Architectural Feature
The style of this home
3822 Parkside Circle E was built in 2015, which means it carries the design priorities of modern construction: an open-concept main level, vaulted ceilings, durable finishes, and a layout that works the way families actually move through a house. This is not a home that needs to be "updated." It was built to current standards from the start.
The bones
Built in 2015 on a 0.13-acre lot in Martin's Run, the home spans 1,774 square feet across a single-story layout with an unfinished basement. The construction uses vinyl siding with white trim, a shingled roof, and a concrete driveway leading to a 2-car attached garage. The year of build means the electrical, plumbing, HVAC, and structural components are all within modern code and expected service life. There is no 30-year-old roof to worry about, no aging furnace to budget for.

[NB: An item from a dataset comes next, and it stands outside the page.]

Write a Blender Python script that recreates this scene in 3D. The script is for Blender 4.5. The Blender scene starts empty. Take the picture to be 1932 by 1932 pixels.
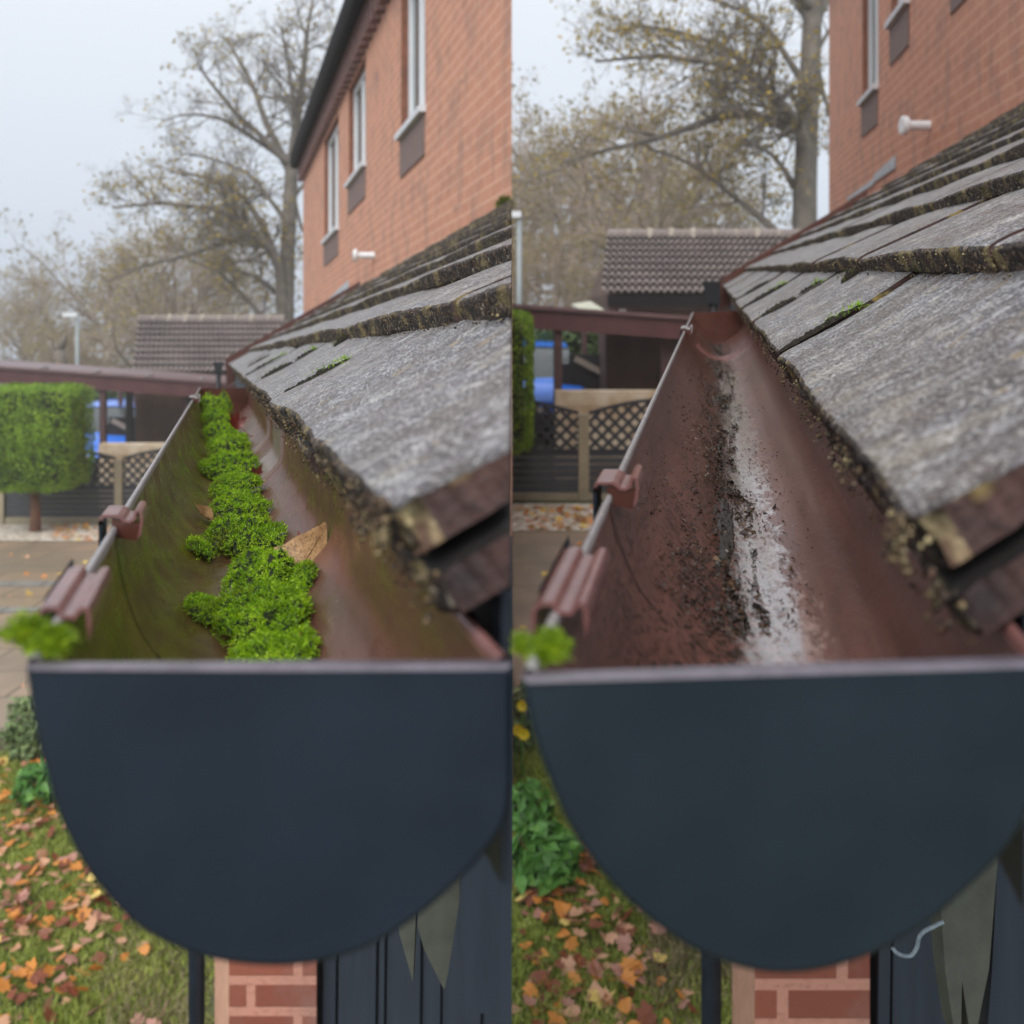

The vaulted ceilings throughout the main living areas are a defining structural feature. They open the rooms beyond their square footage and give the open-concept layout a sense of volume that flat ceilings cannot match.
The open-concept layout
The main level flows from the entryway into a connected living room, dining area, and kitchen. The vaulted ceiling carries across these spaces, unifying them. The kitchen features dark wood-laminate cabinetry, laminate countertops with a tile backsplash, a breakfast bar with pendant lighting, and wood-look vinyl flooring that transitions cleanly from the carpeted living areas. It is a practical kitchen designed for daily use, with enough counter space for actual cooking and a breakfast bar that keeps the cook connected to the room.
The owner's suite
The owner's suite is the room that differentiates this home from other 3-beds in the price range. The previous owner soundproofed the walls, creating a genuine retreat from the rest of the house. The suite includes an attached bathroom with a dark wood vanity and a walk-in closet. It is the kind of room that earns its name: quiet, private, and set apart.
The updates
A new hot water tank was installed in 2025, one of the practical updates that come with a home this recent. The 2015 build date means most major systems are well within their expected service life. Beyond the hot water tank, the home's condition reflects consistent maintenance rather than a series of reactive repairs.
The unfinished basement
The basement is large, unfinished, and already plumbed for a full bathroom. This is not a throwaway square footage line. It is future living space with the hardest part, plumbing, already done. A rec room, a home office, a workout space, a guest suite, or a combination of all four, the basement gives the next owner a blank canvas with the infrastructure in place.
The outdoor space
The oversized patio with pergola extends the living space outdoors. The backyard is enclosed with a wood and vinyl privacy fence, creating a defined outdoor room for grilling, dining, and relaxing. For a home in this price range, the quality of the outdoor living space is notable. This is not a token concrete pad. It is a properly sized patio with a structure over it.
What it adds up to
This is a 2015-built home that avoids the typical trade-offs of the price range. The open-concept layout works. The owner's suite is genuinely private. The basement has real potential. The outdoor space is functional and finished. And the tax abatement, 75% from 2026 through 2030, makes the ownership math substantially more favorable than a comparable home without one. For buyers looking for modern construction, move-in readiness, and room to grow, 3822 Parkside Circle E is worth a close look.